It's bad enough that in the post-pension era, many of us now have to manage our own retirement funds. We're left to deal with questions we're hard-pressed to answer: Is the stock market in a bubble? At a frothy top? Is a downward turn imminent or highly unlikely? Are bonds cheap? And how come my grandma's savings account paid 4 percent interest years ago and mine pays 0.04 percent? Many of us, as if we weren't stressed enough by all of that, are playing the same game with our kids' 529 college savings accounts. If we get it right, it's four years at a prestigious school and no worries. Make a bad guess on the markets, though, and community college beckons.
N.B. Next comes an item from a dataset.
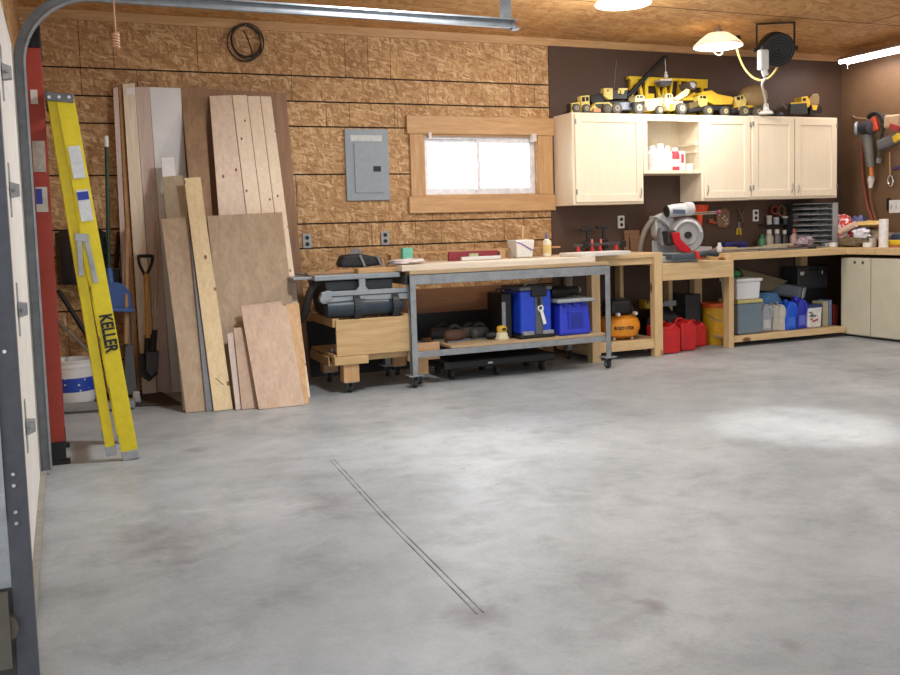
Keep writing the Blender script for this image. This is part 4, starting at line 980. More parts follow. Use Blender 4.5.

The government should create at least enough regulation and transparency in the markets that we don't have to obsess about phantom menaces we don't understand, like "dark pools," high-speed trading and flash crashes.

In the past week, Securities and Exchange Commission Chairwoman Mary Jo White has started to make some meaningful moves to help. She proposed a broad set of new rules to strengthen oversight, improve disclosure and limit the risk of market meltdowns. Chief among them is improving oversight of high-speed traders who use computers to take lightning-fast advantage of tiny opportunities in the market. These traders are not required to register with the SEC or the Financial Industry Regulatory Authority, a private company that acts as a self-regulating organization for the markets. It was high-speed trading that caused the Dow Jones industrial average to drop 700 points in minutes in 2010. White also wants to shed some light on dark pools, unregulated stock exchanges that also operate with little oversight or transparency.

White is on the right path. The financial world is dangerous enough without little-understood phantom markets and cascading computer programs adding to the risk.